Laid to rest in the homeland
Pasquale Gentile of Buffalo, New York enlisted in the Army at the start of World War II and served in war zones in Africa and Italy. Over a year after landing in Nettuno on Italy's western coast, Gentile died April 24, 1945 in Parma, almost 400 miles inland. He was 30.

It was near Nettuno that hiker Andrea Tamburrini discovered one of Gentile's dog tags.

"When I realized it was an American dog tag, I thought it was a sign. I found it five days before the 72nd anniversary of the landings in that area, which occurred Jan. 22, 1944," Tamburrini said in an interview with The Buffalo News. "It was almost as if destiny had determined that this soldier's story would continue during this specific time frame to mark the significance of the events."

The hiker handed off the tag to the American Battle Monuments Commission in Nettuno which, with the help of The News, contacted Gentile's niece Patricia Blatner, 58.

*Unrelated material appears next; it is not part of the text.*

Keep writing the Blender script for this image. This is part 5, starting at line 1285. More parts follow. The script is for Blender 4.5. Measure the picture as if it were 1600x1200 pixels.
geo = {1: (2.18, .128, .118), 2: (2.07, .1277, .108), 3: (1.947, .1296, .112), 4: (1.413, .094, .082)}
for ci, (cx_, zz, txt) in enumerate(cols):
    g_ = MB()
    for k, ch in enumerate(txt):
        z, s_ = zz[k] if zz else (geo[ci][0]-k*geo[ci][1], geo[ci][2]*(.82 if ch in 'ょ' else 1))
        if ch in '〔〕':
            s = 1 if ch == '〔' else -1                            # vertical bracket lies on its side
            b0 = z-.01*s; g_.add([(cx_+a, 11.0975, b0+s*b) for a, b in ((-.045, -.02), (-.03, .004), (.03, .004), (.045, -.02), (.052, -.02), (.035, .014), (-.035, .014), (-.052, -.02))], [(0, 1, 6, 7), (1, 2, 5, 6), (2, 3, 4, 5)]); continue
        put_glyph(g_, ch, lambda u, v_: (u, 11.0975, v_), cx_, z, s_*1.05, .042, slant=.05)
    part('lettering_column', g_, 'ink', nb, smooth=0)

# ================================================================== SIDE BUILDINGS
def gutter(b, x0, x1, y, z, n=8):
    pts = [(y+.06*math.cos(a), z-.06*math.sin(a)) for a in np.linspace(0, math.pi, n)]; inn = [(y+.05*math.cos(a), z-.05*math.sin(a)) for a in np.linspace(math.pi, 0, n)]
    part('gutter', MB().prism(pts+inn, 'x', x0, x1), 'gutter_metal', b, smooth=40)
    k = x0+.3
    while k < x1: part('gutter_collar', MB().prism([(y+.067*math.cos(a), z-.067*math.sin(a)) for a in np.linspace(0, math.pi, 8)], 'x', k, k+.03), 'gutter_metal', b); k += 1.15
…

"I feel it has been destined by fate that uncle Pasquale's story be told, and I am proud to take part in telling it," Blatner said in an interview with The News.

Gentile, the son of Italian immigrants, grew up in Buffalo with two brother and two sisters. Gentile's father laid tracks for the Steam Rail Road while his mother Mary raised him and his siblings. Mary died in the 1930s, leaving Gentile's father to work and raise the children alone. Unfortunately, his father was unable to adequately care for the children and they were placed in an orphanage and moved into separate foster homes. As a result, Gentile and his siblings lived separate lives and rarely met up.

Blatner said she was proud to receive her uncle's lost tag but was saddened by the memories of his life.

"I have a sad heart for my uncle. My dad was able to come back from the war and make a life for himself. But Pasquale was never able to do that. My dad named me Patricia in honor of his older brother," she told the newspaper.